WILLIAM MWAI MACHARIA v REPUBLIC [2011] KEHC 3374 (KLR)
Full Case Text
REPUBLICOF KENYA
IN THE HIGH COURT OF KENYA
AT NYERI
MISC. CRIMINAL APPLICATION NO. 10 OF 2010
WILLIAM MWAI MACHARIA………………………….............................…………….APPLICANT
VERSUS
REPUBLIC………………………………...................................................................RESPONDENT
RULING
Pursuant to the provisions ofSection 357 (1) of the Criminal Procedure Code, William Mwai Macharia, took out the Summons dated 6th September in which he applied for the following orders:
1. THAT this application be certified urgent and be heard soonest possible or as this Honourable Court may deem fit and just.
2. THAT this Honourable Court be pleased to order stay of execution of the sentence imposed against the applicant by the Learned Trial magistrate in Karatina Law Courts in criminal case number 613 of 2008.
3. THAT this Honourable court be pleased to grant bail to the applicant pending hearing and determination of the Criminal Appeal No. 127 of 2010.
The Summons is supported by the affidavit of the Applicant. When the Summons came up for interpartes hearing, Miss Ngalyuka, learned Senior State Counsel, made oral submissions to oppose the application on behalf of the Republic.
I have considered the grounds set out on the face of the Summons and the facts deponed in the supporting affidavit plus the oral submissions presented for and against the application. The record shows that the Applicant was tried for the offence of attempted murder contrary toSection 220(a) of the Penal Code. He was however, convicted for the offence of grievous harm contrary to Section 234of the Penal Code and sentenced to serve 4 years imprisonment. Being dissatisfied, the Applicant filed this appeal. Pending appeal, the Applicant has now sought to be released on bail pending appeal. It is the submission of the Applicant that the appeal has high chances of success and that the Applicant would be prejudiced if sentence is not stayed pending appeal, because he will have served the entire or substantial part of the sentence when the appeal comes up for hearing. Miss Ngalyuka on her part, is of the view that the Applicant has not shown the exceptional circumstances which manifest themselves in this case to enable this Court exercise its discretion in his favour. It is important at this juncture to set out in brief the principles to be taken into account in such an application. In the case of JIVRAJ SHAH =VS= REPUBLIC [1986] K.L.R. 605, the Court restated these principles when it held as follows:
1. “ The principal consideration in an application for bail pending appeal is, the existence of exceptional or unusual circumstances upon which the Court of appeal can fairly conclude that it is in the interests of justice to grant bail.
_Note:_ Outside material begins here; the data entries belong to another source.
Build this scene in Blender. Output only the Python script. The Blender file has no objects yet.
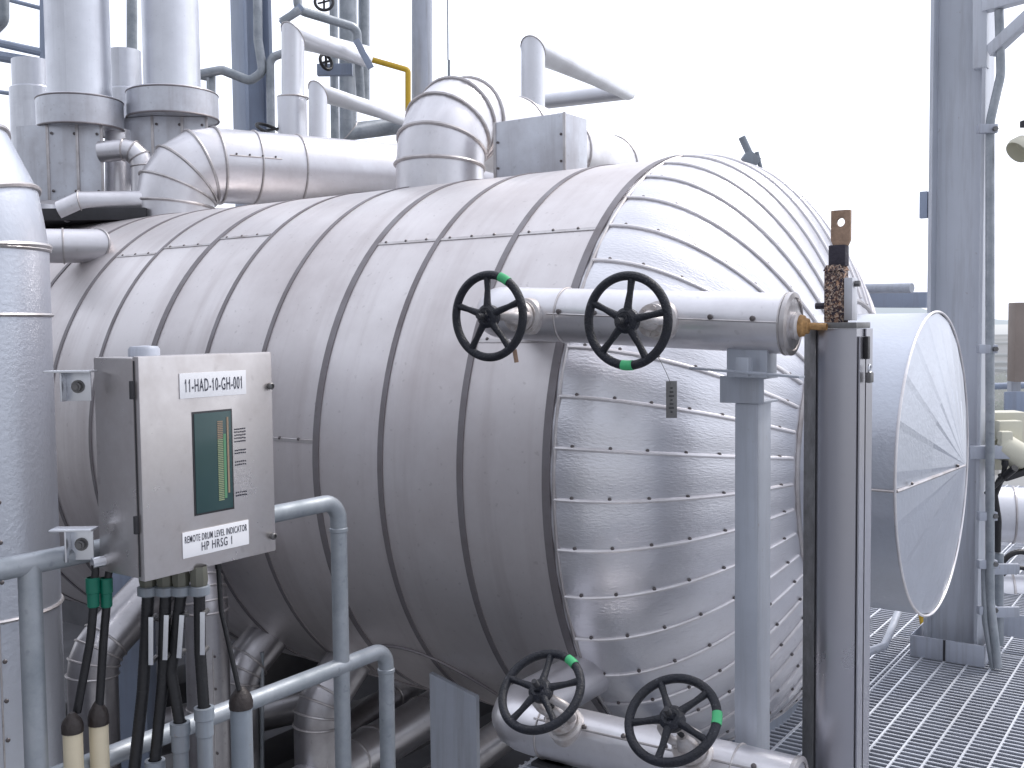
import bpy, bmesh, math, random
from mathutils import Vector as V, Matrix
random.seed(7)
PI = math.pi
col = bpy.context.scene.collection
# ------------------------------------------------------------------ camera
F = 1037.48; HY = 326.05; ROLL = math.radians(-0.599); EYE = V((0, 0, 1.6))
pt_ = math.atan((384-HY)/F)
fwd = V((0, math.cos(pt_), -math.sin(pt_))); up0 = V((0, math.sin(pt_), math.cos(pt_))); r0 = V((1, 0, 0))
cR = math.cos(ROLL)*r0+math.sin(ROLL)*up0; cU = -math.sin(ROLL)*r0+math.cos(ROLL)*up0
cam = bpy.data.objects.new('camera', bpy.data.cameras.new('camera')); col.objects.link(cam)
M = Matrix((cR, cU, -fwd)).transposed().to_4x4(); M.translation = EYE
cam.matrix_world = M
cam.data.sensor_width = 36; cam.data.lens = F/1024*36; cam.data.clip_start = .05; cam.data.clip_end = 30000
bpy.context.scene.camera = cam

def U(px, py, Y):                      # world point seen at a pixel, at world depth Y
    d = (px-512)*cR+(384-py)*cU+F*fwd
    return EYE+d*(Y/d.y)
N = V((.82024, -.57202, 0)); T = V((.57202, .82024, 0)); Z = V((0, 0, 1))
C0 = V((.80688, 4.32185, 1.08)); R = 1.2
def D(s, t, z): p = C0+s*N+t*T; return V((p.x, p.y, z))

# ------------------------------------------------------------------ materials
def nodes(name):
    m = bpy.data.materials.new(name); m.use_nodes = True
    nt = m.node_tree; b = nt.nodes['Principled BSDF']
    return m, nt, b
def N_(nt, t, **k):
    n = nt.nodes.new(t)
    for a, v in k.items():
        if a in n.inputs: n.inputs[a].default_value = v
        else: setattr(n, a, v)
    return n
def rgba(c): return (c[0], c[1], c[2], 1)
def ramp(nt, src, stops):
    r = nt.nodes.new('ShaderNodeValToRGB'); e = r.color_ramp.elements
    while len(e) < len(stops): e.new(.5)
    for el, (p, c) in zip(e, stops):
        el.position = p; el.color = rgba(c) if not isinstance(c, (int, float)) else (c, c, c, 1)
    nt.links.new(src, r.inputs[0]); return r
def mix(nt, fac, a, b, mode='MIX'):
    m = nt.nodes.new('ShaderNodeMix'); m.data_type = 'RGBA'; m.blend_type = mode
    for sock, v in ((m.inputs[0], fac), (m.inputs[6], a), (m.inputs[7], b)):
        if isinstance(v, (int, float)): sock.default_value = v
        elif isinstance(v, tuple): sock.default_value = rgba(v)
        else: nt.links.new(v, sock)
    return m.outputs[2]
def coords(nt, kind='Object', scale=(1, 1, 1)):
    tc = nt.nodes.new('ShaderNodeTexCoord'); mp = nt.nodes.new('ShaderNodeMapping')
    mp.inputs['Scale'].default_value = scale
    nt.links.new(tc.outputs[kind], mp.inputs[0]); return mp.outputs[0]
def noise(nt, vec, scale, detail=4, rough=.6):
    n = nt.nodes.new('ShaderNodeTexNoise'); n.inputs['Scale'].default_value = scale
    n.inputs['Detail'].default_value = detail; n.inputs['Roughness'].default_value = rough
    nt.links.new(vec, n.inputs['Vector']); return n.outputs[0]
def mathn(nt, op, a, b):
    m = nt.nodes.new('ShaderNodeMath'); m.operation = op
    for i, v in enumerate((a, b)):
        if isinstance(v, (int, float)): m.inputs[i].default_value = v
        else: nt.links.new(v, m.inputs[i])
    return m.outputs[0]

def metal(name, base, rough, metallic=.85, dirt=.35, dirtcol=(.16, .13, .115), bump=.15, bscale=60,
          stretch=(1, 1, 1), kind='Object', streak=None, rvar=.12, dscale=2.2, wave=0, wscale=3):
    m, nt, b = nodes(name)
    o = coords(nt, kind)
    big = noise(nt, o, dscale, 6, .65)
    fine = noise(nt, coords(nt, kind, stretch), bscale, 3, .6)
    f1 = ramp(nt, big, [(.38, 0), (.72, 1)]).outputs[0]
    f1 = mathn(nt, 'MULTIPLY', f1, dirt)
    c = mix(nt, f1, base, dirtcol)
    spk = ramp(nt, noise(nt, o, 38, 2, .5), [(.66, 0), (.74, 1)]).outputs[0]
    c = mix(nt, mathn(nt, 'MULTIPLY', spk, dirt*.45), c, tuple(x*.6 for x in dirtcol))
    if streak:
        st = noise(nt, coords(nt, kind, streak), 1, 4, .7)
        sf = ramp(nt, st, [(.5, 0), (.7, 1)]).outputs[0]
        c = mix(nt, mathn(nt, 'MULTIPLY', sf, dirt*.7), c, dirtcol)
    c = mix(nt, mathn(nt, 'MULTIPLY', fine, .18), c, tuple(x*.7 for x in base))
    nt.links.new(c, b.inputs['Base Color'])
    b.inputs['Metallic'].default_value = metallic
    rr = mathn(nt, 'ADD', rough-rvar/2, mathn(nt, 'MULTIPLY', big, rvar))
    rr = mathn(nt, 'ADD', rr, mathn(nt, 'MULTIPLY', f1, .25))
    nt.links.new(rr, b.inputs['Roughness'])
    h = fine
    if wave:
        w = noise(nt, o, wscale, 2, .4)
        h = mathn(nt, 'ADD', fine, mathn(nt, 'MULTIPLY', w, wave))
    bp = nt.nodes.new('ShaderNodeBump'); bp.inputs['Strength'].default_value = bump; bp.inputs['Distance'].default_value = .0022
    nt.links.new(h, bp.inputs['Height']); nt.links.new(bp.outputs[0], b.inputs['Normal'])
    return m
def plain(name, base, rough=.6, metallic=0, var=.25, bump=.1, bscale=40, scale=4, coat=0, grime=0, chip=None):
    m, nt, b = nodes(name); o = coords(nt)
    n1 = noise(nt, o, scale, 5, .65)
    c = mix(nt, ramp(nt, n1, [(.35, 0), (.7, 1)]).outputs[0], base, tuple(x*(1-var) for x in base))
    if grime:
        st = ramp(nt, noise(nt, coords(nt, 'Object', (22, 22, 1.3)), 1, 5, .7), [(.48, 0), (.72, 1)]).outputs[0]
        c = mix(nt, mathn(nt, 'MULTIPLY', st, grime), c, (.16, .14, .13))
        sp = ramp(nt, noise(nt, o, 26, 5, .7), [(.66, 0), (.70, 1)]).outputs[0]
        c = mix(nt, mathn(nt, 'MULTIPLY', sp, grime), c, (.22, .15, .11))
    if chip:
        sp = ramp(nt, noise(nt, o, 55, 5, .75), [(.63, 0), (.67, 1)]).outputs[0]
        c = mix(nt, mathn(nt, 'MULTIPLY', sp, .7), c, chip)
    nt.links.new(c, b.inputs['Base Color'])
    b.inputs['Roughness'].default_value = rough; b.inputs['Metallic'].default_value = metallic
    b.inputs['Coat Weight'].default_value = coat
    bp = nt.nodes.new('ShaderNodeBump'); bp.inputs['Strength'].default_value = bump; bp.inputs['Distance'].default_value = .004
    nt.links.new(noise(nt, o, bscale, 3), bp.inputs['Height']); nt.links.new(bp.outputs[0], b.inputs['Normal'])
    return m

MT = {}
MT['shell'] = metal('drum_cladding', (.74, .71, .71), .40, .82, .55, (.42, .365, .36), .10, 40, (6, 1, 1), 'UV', streak=(5, .35, 1), dscale=1.1, wave=9, wscale=2.0)
MT['head'] = metal('head_cladding', (.75, .75, .785), .30, .92, .2, (.4, .36, .35), .75, 42, (1, 3.2, 1), 'UV', dscale=1.6, wave=4, wscale=3)
MT['band'] = metal('seam_strip', (.25, .235, .245), .45, .65, .5, (.16, .13, .13), .2, 50, dscale=6)
MT['seam'] = metal('seam_bead', (.58, .56, .56), .38, .85, .5, (.2, .15, .13), .15, 60, dscale=9)
MT['seam_lt'] = metal('bright_seam_bead', (.80, .78, .79), .36, .75, .3, (.3, .24, .22), .15, 60, dscale=9)
MT['screw'] = plain('screw_metal', (.15, .135, .135), .4, .7)
MT['stucco'] = metal('stucco_cladding', (.56, .59, .65), .36, .9, .22, (.34, .31, .31), .55, 55, (1, 1, 1), 'UV', dscale=2, wave=1)
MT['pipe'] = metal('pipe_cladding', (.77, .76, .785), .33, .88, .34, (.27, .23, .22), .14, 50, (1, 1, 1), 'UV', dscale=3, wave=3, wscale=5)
MT['pipe_far'] = metal('far_pipe_cladding', (.78, .79, .83), .4, .75, .25, (.4, .36, .35), .1, 30, dscale=2)
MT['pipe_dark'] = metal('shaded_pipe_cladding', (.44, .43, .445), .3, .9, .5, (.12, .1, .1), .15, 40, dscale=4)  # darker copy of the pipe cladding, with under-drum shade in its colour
MT['stack'] = metal('stack_cladding', (.74, .755, .80), .36, .88, .35, (.33, .33, .36), .2, 12, (8, .3, 1), 'UV', streak=(7, .3, 1), dscale=2)
MT['boxclad'] = metal('clad_box_sheet', (.66, .68, .73), .40, .75, .5, (.28, .25, .25), .15, 60, streak=(9, 9, .7), dscale=3)
MT['paint'] = plain('grey_blue_paint', (.28, .33, .43), .5, .0, .14, .08, 30, 3, grime=.3)
MT['paint_col'] = plain('column_paint', (.58, .61, .67), .4, .15, .10, .05, 20, 2, grime=.3)
MT['paint_lt'] = plain('light_grey_paint', (.46, .49, .56), .45, .1, .14, .08, 30, 3, grime=.35)
MT['post'] = plain('post_paint', (.45, .48, .54), .38, .3, .15, .08, 30, 3, grime=.3)
MT['galv'] = metal('galvanised_pipe', (.38, .405, .435), .46, .6, .7, (.19, .225, .25), .12, 50, dscale=9)
MT['gside'] = plain('shaded_dirty_bar_sides', (.34, .36, .41), .7, .3, .4)  # darker than the bar tops: gap shade put into the colour, with dirt
MT['grate'] = metal('galvanised_grating', (.66, .69, .76), .45, .4, .35, (.24, .23, .23), .1, 60, dscale=5)
MT['rod'] = metal('grating_rods', (.78, .80, .84), .4, .5, .2, (.45, .44, .44), .1, 60, dscale=5)
MT['box'] = metal('enclosure_steel', (.64, .61, .60), .30, .92, .38, (.33, .28, .26), .04, 20, (1, 1, 1), dscale=9, rvar=.2)
MT['stainless'] = metal('stainless_cover', (.47, .47, .51), .28, .95, .08, (.3, .29, .32), .03, 6, (1, 1, .05), dscale=2, rvar=.06)
MT['wheel'] = plain('black_enamel', (.006, .008, .017), .46, 0, .5, .9, 160, 30, chip=(.10, .10, .12))
MT['alu'] = metal('aluminium_paint', (.62, .6, .6), .45, .6, .6, (.3, .22, .17), .4, 90, dscale=25)
MT['tape'] = plain('green_tape', (.07, .50, .20), .5, 0, .3)
MT['black'] = plain('black_cable', (.012, .012, .014), .45, 0, .3, .4, 120, 12)
MT['dark'] = plain('dark_steel', (.05, .05, .055), .6, .3, .4)
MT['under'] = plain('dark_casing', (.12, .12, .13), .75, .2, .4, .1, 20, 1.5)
MT['screen'] = plain('reflection_screen_paint', (.20, .21, .24), .7, 0, .3)
MT['green'] = plain('green_sleeve', (.0, .16, .10), .45, 0, .3)
MT['cream'] = plain('cream_pipe', (.66, .58, .42), .5, 0, .18, .05, grime=.25)
MT['tapeb'] = plain('black_tape', (.03, .022, .02), .5, 0, .4, .8, 60, 30)
MT['glandg'] = plain('gland_olive', (.16, .16, .13), .45, .3, .3)
MT['glandb'] = plain('coupling_grey', (.26, .295, .335), .5, .1, .25, grime=.4)
MT['yellow'] = plain('yellow_paint', (.62, .40, .03), .5, 0, .15)
MT['beige'] = plain('beige_housing', (.66, .64, .52), .5, 0, .12)
MT['white'] = plain('white_label', (.84, .84, .86), .4, 0, .05, .02)
MT['ink'] = plain('label_ink', (.05, .05, .07), .5, 0, .1, .0)
MT['brown'] = plain('weathered_panel', (.30, .25, .22), .6, .1, .2)
MT['tag'] = metal('tag_plate', (.2, .2, .2), .4, .7, .5, (.08, .07, .07), .2, 80, dscale=20)
MT['silver'] = metal('cable_marker', (.7, .72, .76), .3, .9, .2)
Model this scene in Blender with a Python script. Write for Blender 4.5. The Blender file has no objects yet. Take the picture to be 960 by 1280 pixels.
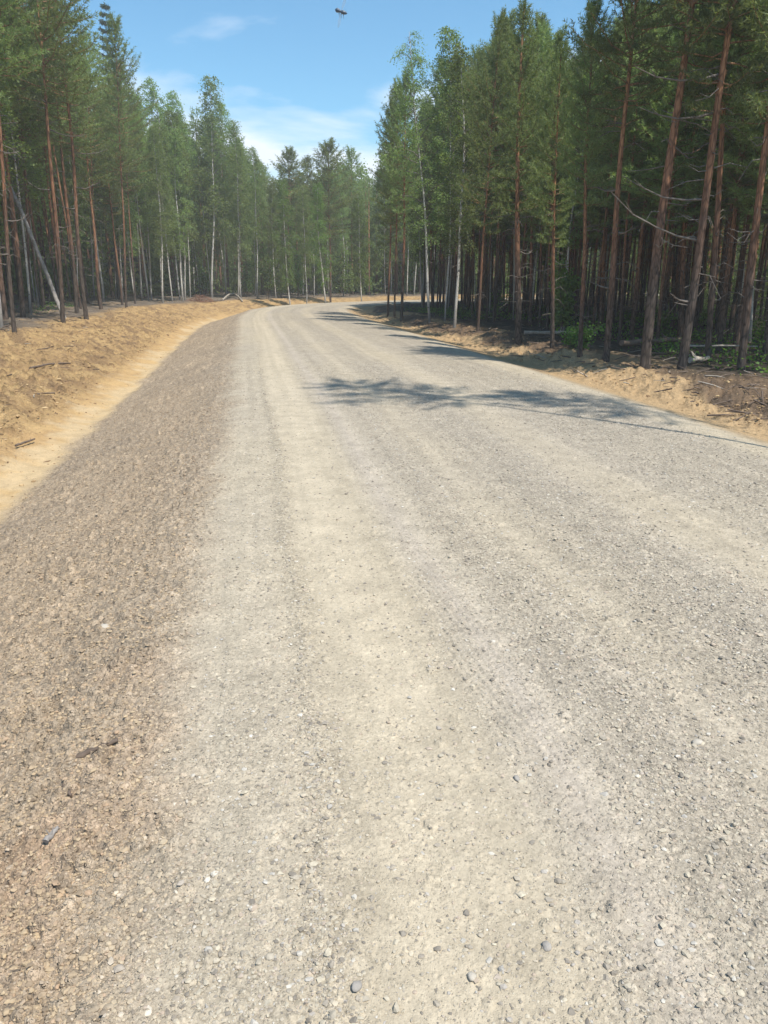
import bpy, math, random
import numpy as np
from mathutils import Vector, Matrix, Quaternion

R = math.radians
random.seed(7)
RNG = np.random.default_rng(7)
SC = bpy.context.scene
COL = SC.collection

# ------------------------------------------------------------------ camera constants
F, HY, EYE = 967.0, 352.0, 1.6
PITCH = math.atan((640 - HY) / F)
CP, SP = math.cos(PITCH), math.sin(PITCH)
SUN_DIR = np.array([0.72, -0.694]); SUN_EL = R(61)
SUN_AZ = math.atan2(SUN_DIR[0], SUN_DIR[1])          # clockwise from +Y

def ray(px, py):
    u = (px - 480) / F; v = (640 - py) / F
    return np.array([u, CP + v * SP, -SP + v * CP])

def project(x, y, z):
    """photo pixel in which a point of the place is seen (only used to choose which trees are worth building one by one)"""
    dz = z - EYE
    d = y * CP - dz * SP
    return 480 + F * x / d, 640 - F * (y * SP + dz * CP) / d

# ------------------------------------------------------------------ noise
def _hash(ix, iy, seed):
    h = (ix.astype(np.int64) * 374761393 + iy.astype(np.int64) * 668265263 + seed * 982451653) & 0xFFFFFFFF
    h = ((h ^ (h >> 13)) * 1274126177) & 0xFFFFFFFF
    h = h ^ (h >> 16)
    return (h & 0xFFFFFF).astype(np.float64) / 0xFFFFFF

def vnoise(x, y, seed=0):
    x = np.asarray(x, float); y = np.asarray(y, float)
    ix = np.floor(x); iy = np.floor(y); fx = x - ix; fy = y - iy
    fx = fx * fx * (3 - 2 * fx); fy = fy * fy * (3 - 2 * fy)
    a = _hash(ix, iy, seed); b = _hash(ix + 1, iy, seed); c = _hash(ix, iy + 1, seed); d = _hash(ix + 1, iy + 1, seed)
    return (a + (b - a) * fx) * (1 - fy) + (c + (d - c) * fx) * fy

def fbm(x, y, seed=0, octv=3, gain=0.5):
    """about -1..1"""
    s = 0; amp = 1; tot = 0; f = 1.0
    for k in range(octv):
        s = s + amp * (vnoise(x * f + 17.3 * k, y * f - 9.1 * k, seed + k) * 2 - 1); tot += amp
        amp *= gain; f *= 2.03
    return s / tot

def domes(x, y, cell, seed, dens, squash=.8, where=None):
    if where is not None:
        zz = np.zeros_like(x); ii = np.zeros_like(x); k = np.nonzero(where)[0]
        if len(k): zz[k], ii[k] = domes(x[k], y[k], cell, seed, dens if np.isscalar(dens) else dens[k], squash)
        return zz, ii
    """half-buried clods and pebbles: height of the highest one at each place, and a random number of that one"""
    ix = np.floor(x / cell); iy = np.floor(y / cell); best = np.zeros_like(x); idn = np.zeros_like(x)
    for a in (-1, 0, 1):
        for b in (-1, 0, 1):
            jx, jy = ix + a, iy + b
            h = _hash(jx, jy, seed); cx = (jx + .15 + .7 * _hash(jx, jy, seed + 1)) * cell; cy_ = (jy + .15 + .7 * _hash(jx, jy, seed + 2)) * cell
            r = cell * (.18 + .42 * _hash(jx, jy, seed + 3) ** 1.6)
            e = 1 + .5 * (_hash(jx, jy, seed + 4) - .5)
            d2 = ((x - cx) * e / r) ** 2 + ((y - cy_) / e / r) ** 2
            z = np.where((h < dens) & (d2 < 1), r * squash * np.sqrt(np.clip(1 - d2, 0, 1)), 0)
            m = z > best; best = np.where(m, z, best); idn = np.where(m, _hash(jx, jy, seed + 5), idn)
    return best, idn

def sstep(a, b, x):
    t = np.clip((x - a) / (b - a), 0, 1)
    return t * t * (3 - 2 * t)

# ------------------------------------------------------------------ the road's line and the lie of the land
_ctrl = np.array([(3.2, -12), (2.55, -5), (2.02, 2), (1.42, 5.5), (0.55, 11), (-0.5, 17), (-1.85, 25), (-3.75, 36), (-4.95, 45),
                  (-5.05, 52.5), (-3.2, 60), (1.5, 67.5), (9, 75), (20, 87), (38, 107), (70, 142)], float)
def _catmull(P, n=14):
    out = []
    Q = np.vstack([2 * P[0] - P[1], P, 2 * P[-1] - P[-2]])
    for i in range(1, len(Q) - 2):
        p0, p1, p2, p3 = Q[i - 1], Q[i], Q[i + 1], Q[i + 2]
        for k in range(n):
            t = k / n
            out.append(0.5 * ((2 * p1) + (-p0 + p2) * t + (2 * p0 - 5 * p1 + 4 * p2 - p3) * t * t + (-p0 + 3 * p1 - 3 * p2 + p3) * t ** 3))
    out.append(P[-1]); return np.array(out)
PATH = _catmull(_ctrl)
_tan = np.gradient(PATH, axis=0); _tan /= np.linalg.norm(_tan, axis=1)[:, None]
_arc = np.concatenate([[0], np.cumsum(np.linalg.norm(np.diff(PATH, axis=0), axis=1))])

def road_st(x, y):
    """signed distance from the road's middle (right positive) and distance along it"""
    x = np.atleast_1d(np.asarray(x, float)); y = np.atleast_1d(np.asarray(y, float))
    s = np.empty_like(x); t = np.empty_like(x)
    for a in range(0, len(x), 20000):
        xs = x[a:a + 20000].astype(np.float32)[:, None]; ys = y[a:a + 20000].astype(np.float32)[:, None]
        i = np.argmin((xs - PATH[:, 0].astype(np.float32)) ** 2 + (ys - PATH[:, 1].astype(np.float32)) ** 2, axis=1)
        dx = x[a:a + 20000] - PATH[i, 0]; dy = y[a:a + 20000] - PATH[i, 1]
        tx, ty = _tan[i, 0], _tan[i, 1]
        s[a:a + 20000] = dx * ty - dy * tx
        t[a:a + 20000] = _arc[i] + dx * tx + dy * ty
    return s, t

_PS = np.array([-60, -14, -9, -6.7, -5.7, -5.15, -4.85, -3.4, -2.95, -2.6, 0, 2.6, 3.0, 3.7, 4.3, 4.9, 5.6, 8, 60])
_PZ = np.array([.8, .36, .17, -.28, -.55, -.68, -.66, -.20, -.05, 0, .03, 0, -.04, -.19, -.11, .06, .05, .04, .3])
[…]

2. If it appears prima facie from the totality of the circumstances that the appeal is likely to be successful on account of some substantial point of law to be urged and that the sentence or substantial part of it will have been served by the time the appeal is heard, conditions for granting bail will exist.
3. The main criteria is that there is no difference between overwhelming chances of success and a set of circumstances and weight and relevant of the points to be argued.”
Let me examine whether this application meets the aforesaid requirements. The main issue ably argued before this court is that the appeal has overwhelming chances of success and that unless the Appellant is admitted to bail he is likely to have served the whole sentence or a substantial part of it when the appeal comes up for hearing. I have looked at the grounds set out on the face of the Petition of appeal. One of the grounds to be argued on appeal is to the effect that the learned trial magistrate erred when he misapplied the provisions of Section 179 of the Criminal Procedure Code. It is also alleged that the convicting magistrate unfairly rejected the Appellant’s defence. In my view the first ground appears to raise a serious point of law which may upset the trial court’s decision. I find the application to meet one of the requirements to be taken into account. The record shows that the Appellant has been serving the sentence of four (4) years since 24th May 2010. He has now served a total of nine (9) months leaving about three (3) years three (3) months. If one takes into account the remission to be given by the prison authorities, then the Appellant will have served a substantial part of the sentence by the time the appeal comes up for hearing. I am convinced this is a proper case to admit the Appellant to bail. I hereby direct that the Appellant be released upon signing a bond of Ksh.50,000/= with two sureties of like sum.
Dated and delivered at Nyeri this 4th day of March 2011.
J. K. SERGON
JUDGE
In open court in the presence of the Applicant and in the presence of Mr. Makura, Learned Senior State Counsel. No appearance of Nyakundi for the Applicant.